All producers should check with an informed crop insurance representative when making decisions about insurance units for their crops.

Example. Insurance units

Example: Farms A, B, C, D, E, F, and G are all farmed by the same operator, and planted to the same crop.

Basic units
This operation would qualify for 3 basic units.

Unit 1 includes Farms A, C, D, and F (all owned or cash rented).
Unit 2 includes Farms B and E (both crop share rented from Smith).
Unit 3 includes Farm G (crop share rented from Black).

Optional units
This operation would qualify for 6 optional units.

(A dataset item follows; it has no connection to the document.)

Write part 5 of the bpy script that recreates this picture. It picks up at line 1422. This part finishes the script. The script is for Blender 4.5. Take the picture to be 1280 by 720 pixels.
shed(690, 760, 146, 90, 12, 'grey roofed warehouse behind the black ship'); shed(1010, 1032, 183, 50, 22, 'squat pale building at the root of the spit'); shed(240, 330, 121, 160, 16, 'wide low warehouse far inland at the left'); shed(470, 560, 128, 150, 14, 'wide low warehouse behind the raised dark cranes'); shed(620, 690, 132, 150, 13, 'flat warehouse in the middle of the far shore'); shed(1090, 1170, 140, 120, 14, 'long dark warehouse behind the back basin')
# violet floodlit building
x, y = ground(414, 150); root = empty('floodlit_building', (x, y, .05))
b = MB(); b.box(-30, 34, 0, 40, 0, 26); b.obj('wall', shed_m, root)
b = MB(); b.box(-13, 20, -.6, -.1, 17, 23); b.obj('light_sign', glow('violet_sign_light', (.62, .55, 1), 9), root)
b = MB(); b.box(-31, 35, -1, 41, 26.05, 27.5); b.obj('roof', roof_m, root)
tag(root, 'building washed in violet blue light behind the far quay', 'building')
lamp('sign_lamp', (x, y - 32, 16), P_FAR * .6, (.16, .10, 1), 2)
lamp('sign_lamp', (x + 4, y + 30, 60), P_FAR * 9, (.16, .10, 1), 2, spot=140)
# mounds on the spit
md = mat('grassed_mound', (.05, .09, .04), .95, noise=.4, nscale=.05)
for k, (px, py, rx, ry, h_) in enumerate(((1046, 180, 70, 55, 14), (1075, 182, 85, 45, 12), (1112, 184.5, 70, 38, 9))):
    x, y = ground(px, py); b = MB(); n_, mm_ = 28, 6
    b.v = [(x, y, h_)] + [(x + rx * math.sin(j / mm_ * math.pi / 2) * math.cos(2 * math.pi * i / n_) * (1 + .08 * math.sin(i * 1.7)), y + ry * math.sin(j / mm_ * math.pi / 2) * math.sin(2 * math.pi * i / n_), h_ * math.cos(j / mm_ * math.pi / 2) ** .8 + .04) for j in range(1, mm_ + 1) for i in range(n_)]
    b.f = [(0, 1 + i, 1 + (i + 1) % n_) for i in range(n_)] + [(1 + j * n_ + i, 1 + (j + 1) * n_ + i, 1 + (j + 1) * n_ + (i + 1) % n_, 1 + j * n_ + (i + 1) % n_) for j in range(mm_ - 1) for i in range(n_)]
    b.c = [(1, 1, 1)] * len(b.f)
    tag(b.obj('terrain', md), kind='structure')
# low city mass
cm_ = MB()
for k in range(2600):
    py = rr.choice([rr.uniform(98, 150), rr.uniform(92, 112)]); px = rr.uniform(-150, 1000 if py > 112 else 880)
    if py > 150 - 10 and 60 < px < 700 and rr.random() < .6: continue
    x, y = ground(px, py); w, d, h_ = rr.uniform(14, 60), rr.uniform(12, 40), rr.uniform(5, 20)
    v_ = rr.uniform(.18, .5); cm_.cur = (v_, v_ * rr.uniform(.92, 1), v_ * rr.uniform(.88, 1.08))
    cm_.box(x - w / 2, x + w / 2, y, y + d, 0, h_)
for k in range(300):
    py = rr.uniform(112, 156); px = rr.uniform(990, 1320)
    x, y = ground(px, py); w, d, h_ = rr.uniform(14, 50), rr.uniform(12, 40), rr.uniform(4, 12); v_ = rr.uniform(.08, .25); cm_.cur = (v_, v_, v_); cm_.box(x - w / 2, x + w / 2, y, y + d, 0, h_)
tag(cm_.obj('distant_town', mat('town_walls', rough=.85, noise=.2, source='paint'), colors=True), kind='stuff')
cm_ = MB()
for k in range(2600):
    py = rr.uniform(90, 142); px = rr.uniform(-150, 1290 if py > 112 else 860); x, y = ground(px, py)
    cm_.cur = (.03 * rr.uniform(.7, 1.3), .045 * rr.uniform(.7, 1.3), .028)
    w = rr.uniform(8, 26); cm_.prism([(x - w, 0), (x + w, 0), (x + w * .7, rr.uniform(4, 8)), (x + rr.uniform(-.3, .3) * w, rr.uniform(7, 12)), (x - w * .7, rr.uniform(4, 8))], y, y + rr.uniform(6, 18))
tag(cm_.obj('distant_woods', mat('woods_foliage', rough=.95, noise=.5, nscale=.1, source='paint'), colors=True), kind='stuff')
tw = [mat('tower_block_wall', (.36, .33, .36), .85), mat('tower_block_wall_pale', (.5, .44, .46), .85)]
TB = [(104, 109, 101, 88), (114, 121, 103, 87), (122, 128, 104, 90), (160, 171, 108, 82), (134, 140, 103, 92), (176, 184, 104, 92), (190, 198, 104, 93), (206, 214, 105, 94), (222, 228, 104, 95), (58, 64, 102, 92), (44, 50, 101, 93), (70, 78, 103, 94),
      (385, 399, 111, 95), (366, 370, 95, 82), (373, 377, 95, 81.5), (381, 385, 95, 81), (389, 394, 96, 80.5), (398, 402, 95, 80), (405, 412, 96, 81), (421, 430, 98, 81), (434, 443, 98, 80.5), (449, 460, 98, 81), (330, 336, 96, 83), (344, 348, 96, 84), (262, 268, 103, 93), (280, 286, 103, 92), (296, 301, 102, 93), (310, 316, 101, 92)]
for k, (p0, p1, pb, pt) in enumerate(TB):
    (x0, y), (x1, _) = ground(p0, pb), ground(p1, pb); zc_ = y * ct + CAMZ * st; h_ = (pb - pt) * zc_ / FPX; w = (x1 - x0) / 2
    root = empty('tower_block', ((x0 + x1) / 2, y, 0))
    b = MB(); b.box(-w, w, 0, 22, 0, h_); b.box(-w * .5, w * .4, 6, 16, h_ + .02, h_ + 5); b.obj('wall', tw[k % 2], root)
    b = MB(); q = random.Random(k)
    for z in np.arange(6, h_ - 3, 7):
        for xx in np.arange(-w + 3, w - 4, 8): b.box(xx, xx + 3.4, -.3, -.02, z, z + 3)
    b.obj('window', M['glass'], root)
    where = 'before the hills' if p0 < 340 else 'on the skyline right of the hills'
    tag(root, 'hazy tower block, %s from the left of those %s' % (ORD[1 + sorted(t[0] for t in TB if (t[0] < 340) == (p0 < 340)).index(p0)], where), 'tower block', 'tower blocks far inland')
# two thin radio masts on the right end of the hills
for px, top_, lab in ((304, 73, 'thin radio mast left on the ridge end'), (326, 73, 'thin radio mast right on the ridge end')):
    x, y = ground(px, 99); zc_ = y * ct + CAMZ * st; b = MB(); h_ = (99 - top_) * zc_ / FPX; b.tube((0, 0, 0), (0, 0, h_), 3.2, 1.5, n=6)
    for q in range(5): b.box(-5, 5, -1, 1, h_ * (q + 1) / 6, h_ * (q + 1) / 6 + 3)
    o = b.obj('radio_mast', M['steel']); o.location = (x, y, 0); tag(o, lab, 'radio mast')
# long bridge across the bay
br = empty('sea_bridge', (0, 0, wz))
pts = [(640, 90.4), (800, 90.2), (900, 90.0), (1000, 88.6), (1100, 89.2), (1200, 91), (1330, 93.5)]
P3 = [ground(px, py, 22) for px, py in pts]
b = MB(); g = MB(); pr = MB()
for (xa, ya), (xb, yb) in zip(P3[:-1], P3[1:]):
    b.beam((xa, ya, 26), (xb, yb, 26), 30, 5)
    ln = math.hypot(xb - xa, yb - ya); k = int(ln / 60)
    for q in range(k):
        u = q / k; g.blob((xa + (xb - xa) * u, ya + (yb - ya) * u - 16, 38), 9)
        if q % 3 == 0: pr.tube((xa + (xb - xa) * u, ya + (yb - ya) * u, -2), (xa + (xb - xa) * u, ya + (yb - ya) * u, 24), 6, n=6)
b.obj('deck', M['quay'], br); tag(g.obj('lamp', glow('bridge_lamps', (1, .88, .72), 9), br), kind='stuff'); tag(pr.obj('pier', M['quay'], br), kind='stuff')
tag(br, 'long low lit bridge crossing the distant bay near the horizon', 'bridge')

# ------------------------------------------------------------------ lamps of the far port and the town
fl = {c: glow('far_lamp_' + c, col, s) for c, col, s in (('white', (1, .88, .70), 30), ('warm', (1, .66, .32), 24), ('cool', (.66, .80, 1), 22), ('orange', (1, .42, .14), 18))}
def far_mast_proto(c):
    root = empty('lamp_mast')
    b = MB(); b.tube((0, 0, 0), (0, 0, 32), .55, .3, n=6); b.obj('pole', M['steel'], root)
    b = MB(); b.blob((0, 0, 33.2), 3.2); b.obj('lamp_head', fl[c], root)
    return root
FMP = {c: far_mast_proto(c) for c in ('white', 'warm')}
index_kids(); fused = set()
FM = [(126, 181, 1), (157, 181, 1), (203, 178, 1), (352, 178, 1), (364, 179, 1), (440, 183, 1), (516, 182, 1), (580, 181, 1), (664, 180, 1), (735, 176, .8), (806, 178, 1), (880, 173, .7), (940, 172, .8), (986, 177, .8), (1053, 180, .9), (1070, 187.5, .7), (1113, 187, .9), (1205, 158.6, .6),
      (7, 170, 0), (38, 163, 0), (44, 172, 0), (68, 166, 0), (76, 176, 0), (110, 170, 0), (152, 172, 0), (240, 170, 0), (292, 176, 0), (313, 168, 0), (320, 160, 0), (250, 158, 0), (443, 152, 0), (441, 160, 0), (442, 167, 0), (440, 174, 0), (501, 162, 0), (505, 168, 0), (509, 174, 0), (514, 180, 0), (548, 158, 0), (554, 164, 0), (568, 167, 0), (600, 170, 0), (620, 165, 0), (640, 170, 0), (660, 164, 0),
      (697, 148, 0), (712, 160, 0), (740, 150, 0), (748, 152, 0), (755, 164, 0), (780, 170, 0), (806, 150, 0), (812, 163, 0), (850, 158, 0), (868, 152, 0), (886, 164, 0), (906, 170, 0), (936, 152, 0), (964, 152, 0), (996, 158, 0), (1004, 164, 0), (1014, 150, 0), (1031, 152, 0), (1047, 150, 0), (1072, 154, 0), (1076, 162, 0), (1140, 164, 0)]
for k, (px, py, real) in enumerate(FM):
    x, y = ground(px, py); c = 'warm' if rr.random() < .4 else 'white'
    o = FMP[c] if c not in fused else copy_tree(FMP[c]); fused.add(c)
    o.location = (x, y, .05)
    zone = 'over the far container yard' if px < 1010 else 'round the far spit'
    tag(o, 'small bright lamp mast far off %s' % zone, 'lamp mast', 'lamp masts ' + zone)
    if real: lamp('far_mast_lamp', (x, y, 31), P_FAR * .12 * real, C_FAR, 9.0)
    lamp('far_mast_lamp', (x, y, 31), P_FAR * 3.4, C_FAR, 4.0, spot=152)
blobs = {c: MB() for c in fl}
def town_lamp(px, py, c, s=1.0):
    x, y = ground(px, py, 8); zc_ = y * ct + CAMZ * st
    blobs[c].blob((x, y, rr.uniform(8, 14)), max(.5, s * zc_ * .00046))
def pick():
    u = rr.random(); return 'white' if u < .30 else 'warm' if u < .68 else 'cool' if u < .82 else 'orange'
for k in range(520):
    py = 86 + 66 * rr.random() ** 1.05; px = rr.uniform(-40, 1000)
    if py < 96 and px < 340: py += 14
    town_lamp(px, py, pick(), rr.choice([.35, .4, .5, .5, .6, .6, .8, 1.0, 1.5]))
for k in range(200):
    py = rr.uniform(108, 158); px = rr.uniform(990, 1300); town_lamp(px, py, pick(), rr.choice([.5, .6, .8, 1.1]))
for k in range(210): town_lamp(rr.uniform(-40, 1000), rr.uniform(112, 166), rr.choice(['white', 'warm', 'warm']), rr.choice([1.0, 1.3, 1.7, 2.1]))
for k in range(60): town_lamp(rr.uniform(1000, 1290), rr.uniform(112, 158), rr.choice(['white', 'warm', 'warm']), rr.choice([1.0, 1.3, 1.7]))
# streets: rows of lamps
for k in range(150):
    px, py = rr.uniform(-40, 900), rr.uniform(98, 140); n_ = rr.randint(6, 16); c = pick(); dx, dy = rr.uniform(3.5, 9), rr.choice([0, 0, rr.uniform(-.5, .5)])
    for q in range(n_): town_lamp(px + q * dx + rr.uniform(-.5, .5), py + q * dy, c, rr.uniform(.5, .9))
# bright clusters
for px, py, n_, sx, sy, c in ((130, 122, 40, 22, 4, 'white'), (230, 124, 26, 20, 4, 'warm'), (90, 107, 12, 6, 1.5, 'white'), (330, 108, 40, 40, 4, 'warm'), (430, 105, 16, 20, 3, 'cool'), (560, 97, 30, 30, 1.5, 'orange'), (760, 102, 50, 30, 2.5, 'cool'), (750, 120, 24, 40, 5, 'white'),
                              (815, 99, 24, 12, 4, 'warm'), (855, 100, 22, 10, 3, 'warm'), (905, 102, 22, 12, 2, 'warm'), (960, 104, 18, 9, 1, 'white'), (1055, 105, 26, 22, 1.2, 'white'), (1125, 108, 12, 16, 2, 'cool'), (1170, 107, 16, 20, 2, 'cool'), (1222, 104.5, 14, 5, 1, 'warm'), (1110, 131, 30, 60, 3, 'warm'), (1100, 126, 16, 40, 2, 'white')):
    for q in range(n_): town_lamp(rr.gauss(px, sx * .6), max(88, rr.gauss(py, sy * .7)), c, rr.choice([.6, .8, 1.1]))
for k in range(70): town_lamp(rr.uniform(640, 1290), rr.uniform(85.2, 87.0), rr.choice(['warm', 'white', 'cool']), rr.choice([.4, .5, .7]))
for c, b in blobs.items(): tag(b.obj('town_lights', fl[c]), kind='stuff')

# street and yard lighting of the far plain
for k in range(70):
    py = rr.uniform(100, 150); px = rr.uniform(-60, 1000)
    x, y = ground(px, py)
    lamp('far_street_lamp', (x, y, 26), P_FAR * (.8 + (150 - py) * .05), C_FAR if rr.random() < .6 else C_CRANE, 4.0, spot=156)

Unit 1 includes Farms A and C (owned or cash rented in Section 1).
Unit 2 includes Farm B (crop share rented in Section 1).
Unit 3 includes Farm D (cash rented in Section 2).
Unit 4 includes Farm E (crop share rented in Section 2).
Unit 5 includes Farm F (owned in Section 12).
Unit 6 includes Farm G (crop share rented in Section 11).

Enterprise units
This operation would qualify for one enterprise unit, including all the farms shown. If more than one crop was being grown, or if some farms were located in a different county, additional enterprise units would be designated.

Whole farm unit
If both corn and soybeans were being grown on the farms shown, all acres could be combined into a single whole farm unit.